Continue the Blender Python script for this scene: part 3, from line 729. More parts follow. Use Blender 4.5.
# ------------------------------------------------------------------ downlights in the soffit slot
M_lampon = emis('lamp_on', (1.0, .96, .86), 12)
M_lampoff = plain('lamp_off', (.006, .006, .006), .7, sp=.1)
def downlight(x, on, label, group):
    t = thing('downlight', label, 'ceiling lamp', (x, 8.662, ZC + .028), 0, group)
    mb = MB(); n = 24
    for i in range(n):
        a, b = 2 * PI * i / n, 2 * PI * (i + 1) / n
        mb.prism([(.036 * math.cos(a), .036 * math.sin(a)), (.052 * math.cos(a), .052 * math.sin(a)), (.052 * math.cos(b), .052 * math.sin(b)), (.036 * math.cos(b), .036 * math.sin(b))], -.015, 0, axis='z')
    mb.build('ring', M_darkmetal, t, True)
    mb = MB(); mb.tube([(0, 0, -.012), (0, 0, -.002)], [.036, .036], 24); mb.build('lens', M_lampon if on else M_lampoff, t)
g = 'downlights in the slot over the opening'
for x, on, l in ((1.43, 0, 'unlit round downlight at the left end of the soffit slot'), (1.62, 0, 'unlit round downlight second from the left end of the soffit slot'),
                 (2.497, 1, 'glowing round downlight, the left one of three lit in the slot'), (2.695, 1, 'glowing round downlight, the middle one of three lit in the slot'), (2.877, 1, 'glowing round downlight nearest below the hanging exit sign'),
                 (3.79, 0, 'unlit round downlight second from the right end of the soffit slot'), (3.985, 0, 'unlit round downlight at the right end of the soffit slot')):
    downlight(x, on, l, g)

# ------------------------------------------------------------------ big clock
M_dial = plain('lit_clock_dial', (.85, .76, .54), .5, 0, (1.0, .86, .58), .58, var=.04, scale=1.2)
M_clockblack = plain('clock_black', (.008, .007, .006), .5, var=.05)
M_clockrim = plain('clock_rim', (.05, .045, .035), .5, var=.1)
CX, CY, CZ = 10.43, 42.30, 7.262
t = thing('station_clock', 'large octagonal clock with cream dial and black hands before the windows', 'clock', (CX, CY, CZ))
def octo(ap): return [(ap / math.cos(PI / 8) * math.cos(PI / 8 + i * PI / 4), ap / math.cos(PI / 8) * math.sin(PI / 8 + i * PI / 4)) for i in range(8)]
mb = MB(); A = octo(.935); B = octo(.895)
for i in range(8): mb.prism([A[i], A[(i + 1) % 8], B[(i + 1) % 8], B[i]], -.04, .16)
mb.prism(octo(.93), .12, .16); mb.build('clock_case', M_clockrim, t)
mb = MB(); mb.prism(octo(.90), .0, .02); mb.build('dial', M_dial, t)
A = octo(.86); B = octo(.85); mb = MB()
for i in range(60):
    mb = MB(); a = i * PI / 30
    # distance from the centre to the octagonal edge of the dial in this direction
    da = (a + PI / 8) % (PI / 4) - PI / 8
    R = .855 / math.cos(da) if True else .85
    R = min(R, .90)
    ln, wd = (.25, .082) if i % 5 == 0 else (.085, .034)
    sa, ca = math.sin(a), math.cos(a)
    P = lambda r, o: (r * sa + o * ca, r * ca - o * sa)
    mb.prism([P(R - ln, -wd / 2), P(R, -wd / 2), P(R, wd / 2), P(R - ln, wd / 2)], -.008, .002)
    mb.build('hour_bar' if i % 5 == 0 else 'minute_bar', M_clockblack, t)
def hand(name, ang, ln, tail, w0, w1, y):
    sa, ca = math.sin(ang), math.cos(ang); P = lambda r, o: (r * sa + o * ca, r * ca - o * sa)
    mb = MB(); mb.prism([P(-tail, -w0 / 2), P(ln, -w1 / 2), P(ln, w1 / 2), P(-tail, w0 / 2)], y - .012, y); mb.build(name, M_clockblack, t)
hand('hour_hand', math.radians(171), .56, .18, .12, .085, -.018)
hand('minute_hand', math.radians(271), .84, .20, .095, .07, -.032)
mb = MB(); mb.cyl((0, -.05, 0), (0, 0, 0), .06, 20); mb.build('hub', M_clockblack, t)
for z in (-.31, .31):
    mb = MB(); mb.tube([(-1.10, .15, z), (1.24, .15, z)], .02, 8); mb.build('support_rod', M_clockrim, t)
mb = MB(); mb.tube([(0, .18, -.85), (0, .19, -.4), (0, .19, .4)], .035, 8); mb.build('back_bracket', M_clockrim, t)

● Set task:
Restate the listing in full, word for word.

● Task output:
Continue the Blender Python script for this scene: part 3, from line 729. More parts follow. Use Blender 4.5.
# ------------------------------------------------------------------ downlights in the soffit slot
M_lampon = emis('lamp_on', (1.0, .96, .86), 12)
M_lampoff = plain('lamp_off', (.006, .006, .006), .7, sp=.1)
def downlight(x, on, label, group):
    t = thing('downlight', label, 'ceiling lamp', (x, 8.662, ZC + .028), 0, group)
    mb = MB(); n = 24
    for i in range(n):
        a, b = 2 * PI * i / n, 2 * PI * (i + 1) / n
        mb.prism([(.036 * math.cos(a), .036 * math.sin(a)), (.052 * math.cos(a), .052 * math.sin(a)), (.052 * math.cos(b), .052 * math.sin(b)), (.036 * math.cos(b), .036 * math.sin(b))], -.015, 0, axis='z')
    mb.build('ring', M_darkmetal, t, True)
    mb = MB(); mb.tube([(0, 0, -.012), (0, 0, -.002)], [.036, .036], 24); mb.build('lens', M_lampon if on else M_lampoff, t)
g = 'downlights in the slot over the opening'
for x, on, l in ((1.43, 0, 'unlit round downlight at the left end of the soffit slot'), (1.62, 0, 'unlit round downlight second from the left end of the soffit slot'),
                 (2.497, 1, 'glowing round downlight, the left one of three lit in the slot'), (2.695, 1, 'glowing round downlight, the middle one of three lit in the slot'), (2.877, 1, 'glowing round downlight nearest below the hanging exit sign'),
                 (3.79, 0, 'unlit round downlight second from the right end of the soffit slot'), (3.985, 0, 'unlit round downlight at the right end of the soffit slot')):
    downlight(x, on, l, g)

# ------------------------------------------------------------------ big clock
M_dial = plain('lit_clock_dial', (.85, .76, .54), .5, 0, (1.0, .86, .58), .58, var=.04, scale=1.2)
M_clockblack = plain('clock_black', (.008, .007, .006), .5, var=.05)
M_clockrim = plain('clock_rim', (.05, .045, .035), .5, var=.1)
CX, CY, CZ = 10.43, 42.30, 7.262
t = thing('station_clock', 'large octagonal clock with cream dial and black hands before the windows', 'clock', (CX, CY, CZ))
def octo(ap): return [(ap / math.cos(PI / 8) * math.cos(PI / 8 + i * PI / 4), ap / math.cos(PI / 8) * math.sin(PI / 8 + i * PI / 4)) for i in range(8)]
mb = MB(); A = octo(.935); B = octo(.895)
for i in range(8): mb.prism([A[i], A[(i + 1) % 8], B[(i + 1) % 8], B[i]], -.04, .16)
mb.prism(octo(.93), .12, .16); mb.build('clock_case', M_clockrim, t)
mb = MB(); mb.prism(octo(.90), .0, .02); mb.build('dial', M_dial, t)
A = octo(.86); B = octo(.85); mb = MB()
for i in range(60):
    mb = MB(); a = i * PI / 30
    # distance from the centre to the octagonal edge of the dial in this direction
    da = (a + PI / 8) % (PI / 4) - PI / 8
    R = .855 / math.cos(da) if True else .85
    R = min(R, .90)
    ln, wd = (.25, .082) if i % 5 == 0 else (.085, .034)
    sa, ca = math.sin(a), math.cos(a)
    P = lambda r, o: (r * sa + o * ca, r * ca - o * sa)
    mb.prism([P(R - ln, -wd / 2), P(R, -wd / 2), P(R, wd / 2), P(R - ln, wd / 2)], -.008, .002)
    mb.build('hour_bar' if i % 5 == 0 else 'minute_bar', M_clockblack, t)
def hand(name, ang, ln, tail, w0, w1, y):
    sa, ca = math.sin(ang), math.cos(ang); P = lambda r, o: (r * sa + o * ca, r * ca - o * sa)
    mb = MB(); mb.prism([P(-tail, -w0 / 2), P(ln, -w1 / 2), P(ln, w1 / 2), P(-tail, w0 / 2)], y - .012, y); mb.build(name, M_clockblack, t)
hand('hour_hand', math.radians(171), .56, .18, .12, .085, -.018)
hand('minute_hand', math.radians(271), .84, .20, .095, .07, -.032)
mb = MB(); mb.cyl((0, -.05, 0), (0, 0, 0), .06, 20); mb.build('hub', M_clockblack, t)
for z in (-.31, .31):
    mb = MB(); mb.tube([(-1.10, .15, z), (1.24, .15, z)], .02, 8); mb.build('support_rod', M_clockrim, t)
mb = MB(); mb.tube([(0, .18, -.85), (0, .19, -.4), (0, .19, .4)], .035, 8); mb.build('back_bracket', M_clockrim, t)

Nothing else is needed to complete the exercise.